Blog

The Dating Game

Blog post by: Alumni Relations Specialist

There’s a rumor going around saying we shouldn’t date in our first year of sobriety. I say ‘rumor,’ because I didn’t want to believe it. Please don’t take away alcohol and drugs and then tell me I can’t engage in playful flirting and looking for the man of my dreams in the rooms of AA! So I ignored the suggestion and started scanning the rooms for my next victim. I found one and began a four-year battle of staying sober and learning how to grow up, pay my bills, get the trust back from my kids and find time for someone who was almost as immature in sobriety as I was. I kept thinking, no matter what happens, I won’t drink over a man. No matter what. We had our ups and downs and at first we kept the relationship a secret, which fed my addiction for manipulation and lying.
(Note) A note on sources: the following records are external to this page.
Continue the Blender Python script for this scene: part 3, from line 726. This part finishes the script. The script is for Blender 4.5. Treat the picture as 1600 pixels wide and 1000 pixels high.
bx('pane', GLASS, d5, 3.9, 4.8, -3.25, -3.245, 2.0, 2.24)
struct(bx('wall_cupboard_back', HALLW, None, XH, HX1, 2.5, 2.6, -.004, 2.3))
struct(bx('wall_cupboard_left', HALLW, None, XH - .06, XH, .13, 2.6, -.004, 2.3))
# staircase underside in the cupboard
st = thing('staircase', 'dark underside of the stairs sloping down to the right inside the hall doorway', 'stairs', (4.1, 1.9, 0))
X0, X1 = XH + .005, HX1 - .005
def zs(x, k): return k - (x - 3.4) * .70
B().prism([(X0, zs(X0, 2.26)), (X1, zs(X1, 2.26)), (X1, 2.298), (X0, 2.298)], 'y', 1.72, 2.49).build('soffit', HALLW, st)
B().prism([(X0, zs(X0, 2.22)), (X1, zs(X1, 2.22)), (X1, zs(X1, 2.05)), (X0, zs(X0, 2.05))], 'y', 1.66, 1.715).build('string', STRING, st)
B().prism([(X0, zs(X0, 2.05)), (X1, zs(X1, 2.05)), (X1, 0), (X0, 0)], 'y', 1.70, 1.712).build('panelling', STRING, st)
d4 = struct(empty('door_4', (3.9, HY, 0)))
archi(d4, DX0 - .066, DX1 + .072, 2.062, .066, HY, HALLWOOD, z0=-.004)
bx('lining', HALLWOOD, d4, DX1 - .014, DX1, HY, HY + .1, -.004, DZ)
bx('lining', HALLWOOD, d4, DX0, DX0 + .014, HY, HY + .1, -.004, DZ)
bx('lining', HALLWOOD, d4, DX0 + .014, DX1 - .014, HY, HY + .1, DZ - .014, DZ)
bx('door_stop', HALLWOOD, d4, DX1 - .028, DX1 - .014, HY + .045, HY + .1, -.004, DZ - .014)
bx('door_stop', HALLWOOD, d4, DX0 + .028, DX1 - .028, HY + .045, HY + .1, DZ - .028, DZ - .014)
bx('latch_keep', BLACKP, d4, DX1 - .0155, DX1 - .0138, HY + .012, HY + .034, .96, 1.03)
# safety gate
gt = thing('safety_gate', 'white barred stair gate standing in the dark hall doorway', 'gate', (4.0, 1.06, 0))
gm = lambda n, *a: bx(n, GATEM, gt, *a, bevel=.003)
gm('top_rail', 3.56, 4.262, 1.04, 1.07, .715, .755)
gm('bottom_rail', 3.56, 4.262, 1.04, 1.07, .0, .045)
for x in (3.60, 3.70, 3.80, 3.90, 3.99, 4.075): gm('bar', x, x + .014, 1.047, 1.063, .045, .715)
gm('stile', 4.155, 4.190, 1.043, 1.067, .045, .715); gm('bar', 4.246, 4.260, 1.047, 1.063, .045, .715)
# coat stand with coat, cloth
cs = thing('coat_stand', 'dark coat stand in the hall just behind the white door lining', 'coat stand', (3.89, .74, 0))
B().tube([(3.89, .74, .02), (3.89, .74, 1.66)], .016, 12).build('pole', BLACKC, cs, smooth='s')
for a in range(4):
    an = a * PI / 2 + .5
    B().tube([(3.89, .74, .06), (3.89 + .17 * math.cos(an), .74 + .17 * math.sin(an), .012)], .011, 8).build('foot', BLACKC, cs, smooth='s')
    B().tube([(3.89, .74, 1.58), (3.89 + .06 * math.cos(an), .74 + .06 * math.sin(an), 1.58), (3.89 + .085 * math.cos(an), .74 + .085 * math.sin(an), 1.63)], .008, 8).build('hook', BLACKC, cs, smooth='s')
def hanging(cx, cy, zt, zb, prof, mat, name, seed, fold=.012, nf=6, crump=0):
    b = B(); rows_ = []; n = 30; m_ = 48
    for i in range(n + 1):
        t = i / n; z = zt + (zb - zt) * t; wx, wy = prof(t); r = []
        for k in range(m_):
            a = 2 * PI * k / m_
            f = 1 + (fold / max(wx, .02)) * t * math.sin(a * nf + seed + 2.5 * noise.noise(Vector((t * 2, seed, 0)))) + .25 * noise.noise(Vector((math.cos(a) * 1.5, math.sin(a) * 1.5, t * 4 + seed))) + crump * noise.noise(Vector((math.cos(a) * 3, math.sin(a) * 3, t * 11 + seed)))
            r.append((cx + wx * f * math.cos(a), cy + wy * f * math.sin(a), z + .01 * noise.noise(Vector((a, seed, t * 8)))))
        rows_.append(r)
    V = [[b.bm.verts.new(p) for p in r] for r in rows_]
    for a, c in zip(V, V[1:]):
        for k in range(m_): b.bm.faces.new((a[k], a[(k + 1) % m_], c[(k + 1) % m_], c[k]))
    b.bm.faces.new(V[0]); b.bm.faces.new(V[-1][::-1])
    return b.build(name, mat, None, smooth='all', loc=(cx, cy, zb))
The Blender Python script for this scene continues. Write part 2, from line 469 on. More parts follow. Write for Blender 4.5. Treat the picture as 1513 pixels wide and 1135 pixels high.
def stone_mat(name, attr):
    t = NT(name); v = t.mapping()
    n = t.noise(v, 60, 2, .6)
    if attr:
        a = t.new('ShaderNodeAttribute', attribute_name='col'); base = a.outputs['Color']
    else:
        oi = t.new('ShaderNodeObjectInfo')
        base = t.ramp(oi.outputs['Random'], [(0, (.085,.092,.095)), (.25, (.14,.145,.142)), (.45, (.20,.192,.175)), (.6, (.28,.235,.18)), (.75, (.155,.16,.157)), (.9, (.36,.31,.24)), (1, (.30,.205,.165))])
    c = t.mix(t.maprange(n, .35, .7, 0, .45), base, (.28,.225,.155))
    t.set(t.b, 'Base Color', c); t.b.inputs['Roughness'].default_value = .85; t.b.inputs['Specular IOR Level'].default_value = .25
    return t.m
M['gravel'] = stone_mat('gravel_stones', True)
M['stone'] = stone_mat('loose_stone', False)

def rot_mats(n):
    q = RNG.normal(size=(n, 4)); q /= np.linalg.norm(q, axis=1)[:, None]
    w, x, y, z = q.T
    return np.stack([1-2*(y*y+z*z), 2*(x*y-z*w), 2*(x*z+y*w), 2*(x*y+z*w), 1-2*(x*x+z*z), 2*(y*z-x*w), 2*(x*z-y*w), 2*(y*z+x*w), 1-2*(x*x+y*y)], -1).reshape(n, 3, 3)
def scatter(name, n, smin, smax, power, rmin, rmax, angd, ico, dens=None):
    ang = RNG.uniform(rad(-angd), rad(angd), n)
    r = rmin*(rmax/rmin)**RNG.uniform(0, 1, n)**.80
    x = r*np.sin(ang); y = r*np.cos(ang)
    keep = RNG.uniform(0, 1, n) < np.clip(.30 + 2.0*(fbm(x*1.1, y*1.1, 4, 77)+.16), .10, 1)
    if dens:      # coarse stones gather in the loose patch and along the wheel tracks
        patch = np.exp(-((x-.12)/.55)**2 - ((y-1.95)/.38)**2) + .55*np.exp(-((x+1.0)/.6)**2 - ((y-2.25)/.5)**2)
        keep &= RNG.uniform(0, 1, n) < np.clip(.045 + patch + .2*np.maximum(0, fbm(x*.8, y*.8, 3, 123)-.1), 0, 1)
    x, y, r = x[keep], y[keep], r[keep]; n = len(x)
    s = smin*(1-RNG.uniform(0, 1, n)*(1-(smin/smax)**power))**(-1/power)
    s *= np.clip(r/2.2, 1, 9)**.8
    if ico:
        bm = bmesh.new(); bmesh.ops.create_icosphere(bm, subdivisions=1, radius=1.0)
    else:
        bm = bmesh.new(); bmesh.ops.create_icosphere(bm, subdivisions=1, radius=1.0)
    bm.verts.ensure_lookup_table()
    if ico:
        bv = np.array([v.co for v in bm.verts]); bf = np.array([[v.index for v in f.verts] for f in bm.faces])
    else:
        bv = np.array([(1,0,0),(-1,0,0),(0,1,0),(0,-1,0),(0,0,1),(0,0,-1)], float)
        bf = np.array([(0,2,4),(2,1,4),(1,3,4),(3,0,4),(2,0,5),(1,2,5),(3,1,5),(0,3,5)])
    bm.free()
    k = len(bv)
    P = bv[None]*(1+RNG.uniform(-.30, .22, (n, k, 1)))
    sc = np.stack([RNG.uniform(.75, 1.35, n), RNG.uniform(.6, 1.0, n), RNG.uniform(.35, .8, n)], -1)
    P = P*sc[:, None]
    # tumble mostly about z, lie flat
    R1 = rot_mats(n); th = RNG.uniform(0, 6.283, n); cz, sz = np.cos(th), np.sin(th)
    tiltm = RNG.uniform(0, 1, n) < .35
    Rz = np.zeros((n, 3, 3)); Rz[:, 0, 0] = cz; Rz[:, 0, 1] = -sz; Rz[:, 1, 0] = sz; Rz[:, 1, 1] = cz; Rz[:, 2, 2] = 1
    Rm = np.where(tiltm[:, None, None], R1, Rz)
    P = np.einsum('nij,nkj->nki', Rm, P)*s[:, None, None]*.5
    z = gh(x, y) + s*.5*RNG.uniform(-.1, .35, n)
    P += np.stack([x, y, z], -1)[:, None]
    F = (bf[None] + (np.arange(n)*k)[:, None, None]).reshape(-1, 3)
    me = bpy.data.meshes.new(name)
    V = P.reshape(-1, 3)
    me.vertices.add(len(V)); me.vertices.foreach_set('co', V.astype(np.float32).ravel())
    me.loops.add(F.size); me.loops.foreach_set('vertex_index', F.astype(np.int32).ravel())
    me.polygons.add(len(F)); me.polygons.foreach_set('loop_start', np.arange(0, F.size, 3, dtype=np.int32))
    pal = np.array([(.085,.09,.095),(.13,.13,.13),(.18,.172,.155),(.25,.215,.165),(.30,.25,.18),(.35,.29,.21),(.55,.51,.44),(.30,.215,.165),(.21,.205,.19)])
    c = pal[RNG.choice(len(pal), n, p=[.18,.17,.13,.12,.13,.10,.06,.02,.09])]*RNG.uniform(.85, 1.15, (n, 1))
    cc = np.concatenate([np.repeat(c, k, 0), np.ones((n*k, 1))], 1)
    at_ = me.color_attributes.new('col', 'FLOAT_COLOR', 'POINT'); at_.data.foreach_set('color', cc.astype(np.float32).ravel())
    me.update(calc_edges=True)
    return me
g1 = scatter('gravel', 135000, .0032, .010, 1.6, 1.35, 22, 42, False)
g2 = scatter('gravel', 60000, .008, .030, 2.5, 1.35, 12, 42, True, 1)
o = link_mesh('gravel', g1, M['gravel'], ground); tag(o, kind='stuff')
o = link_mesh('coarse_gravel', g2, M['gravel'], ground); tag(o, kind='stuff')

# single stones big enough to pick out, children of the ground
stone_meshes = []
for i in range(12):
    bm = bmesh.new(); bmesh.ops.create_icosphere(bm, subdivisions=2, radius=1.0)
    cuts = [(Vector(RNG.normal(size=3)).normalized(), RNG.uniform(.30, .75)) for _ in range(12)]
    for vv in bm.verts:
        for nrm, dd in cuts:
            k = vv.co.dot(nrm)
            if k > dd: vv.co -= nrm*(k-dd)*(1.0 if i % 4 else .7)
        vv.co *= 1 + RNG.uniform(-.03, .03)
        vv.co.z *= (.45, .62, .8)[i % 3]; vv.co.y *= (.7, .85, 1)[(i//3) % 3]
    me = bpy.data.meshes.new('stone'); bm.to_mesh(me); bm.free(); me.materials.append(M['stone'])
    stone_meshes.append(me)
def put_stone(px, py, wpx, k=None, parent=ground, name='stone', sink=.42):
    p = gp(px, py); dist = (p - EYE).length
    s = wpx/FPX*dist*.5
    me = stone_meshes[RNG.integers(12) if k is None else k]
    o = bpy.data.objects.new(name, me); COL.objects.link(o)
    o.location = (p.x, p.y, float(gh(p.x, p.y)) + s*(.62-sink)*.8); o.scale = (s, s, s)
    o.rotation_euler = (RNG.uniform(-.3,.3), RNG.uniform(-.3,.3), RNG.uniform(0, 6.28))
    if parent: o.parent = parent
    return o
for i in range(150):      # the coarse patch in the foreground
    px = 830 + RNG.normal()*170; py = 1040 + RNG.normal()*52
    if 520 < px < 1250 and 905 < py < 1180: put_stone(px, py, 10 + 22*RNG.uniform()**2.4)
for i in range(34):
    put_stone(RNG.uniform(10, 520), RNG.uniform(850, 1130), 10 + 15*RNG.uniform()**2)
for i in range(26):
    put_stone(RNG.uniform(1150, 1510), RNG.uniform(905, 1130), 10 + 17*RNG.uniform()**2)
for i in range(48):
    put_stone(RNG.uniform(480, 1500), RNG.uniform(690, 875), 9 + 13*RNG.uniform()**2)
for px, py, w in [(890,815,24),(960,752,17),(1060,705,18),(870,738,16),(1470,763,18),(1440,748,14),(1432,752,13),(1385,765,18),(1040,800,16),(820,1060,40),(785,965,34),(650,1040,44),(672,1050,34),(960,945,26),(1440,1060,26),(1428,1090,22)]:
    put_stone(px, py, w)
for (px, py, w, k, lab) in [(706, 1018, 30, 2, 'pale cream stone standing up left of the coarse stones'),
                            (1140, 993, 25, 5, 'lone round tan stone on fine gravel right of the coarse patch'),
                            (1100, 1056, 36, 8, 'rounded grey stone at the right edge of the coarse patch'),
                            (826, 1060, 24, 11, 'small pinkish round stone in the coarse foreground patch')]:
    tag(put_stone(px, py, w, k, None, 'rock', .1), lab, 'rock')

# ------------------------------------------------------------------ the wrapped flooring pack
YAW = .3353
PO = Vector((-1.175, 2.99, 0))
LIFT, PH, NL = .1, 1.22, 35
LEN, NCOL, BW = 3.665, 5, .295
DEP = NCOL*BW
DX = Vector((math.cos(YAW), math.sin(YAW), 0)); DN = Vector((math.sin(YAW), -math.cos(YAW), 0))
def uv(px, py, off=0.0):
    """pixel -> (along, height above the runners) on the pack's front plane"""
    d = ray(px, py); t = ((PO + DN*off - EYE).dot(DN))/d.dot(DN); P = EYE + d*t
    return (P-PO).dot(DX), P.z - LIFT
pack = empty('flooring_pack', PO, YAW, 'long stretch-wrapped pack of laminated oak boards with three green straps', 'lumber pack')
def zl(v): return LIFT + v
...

Then it got real, and believe it or not, the man of my dreams had faults, and lots of them. I started to build resentments against him and we would break up, only to find our way back together again because I thrive on chaos. It’s all I’ve known. Finally, after four years he just decided not to call again and left me for someone else. Ouch! Not so great for the little self esteem I had managed to pull together by working a program. I immediately set out to sooth the pain with, you guessed it, another man in the rooms of AA. This time I went for longevity. This man had years of sobriety. Surely he would be the one! He wasn’t. As far as I know, none of us drank over the heartbreak, blow to our ego, twisted thing we call a “relationship.” Would I do it all over again? Not if I wanted to focus more on finding out who I am and learning to be ok with myself. Today I leave the men in the rooms alone. When I go to a meeting, I actually listen to “How it works” and remember that I am there to stay sober.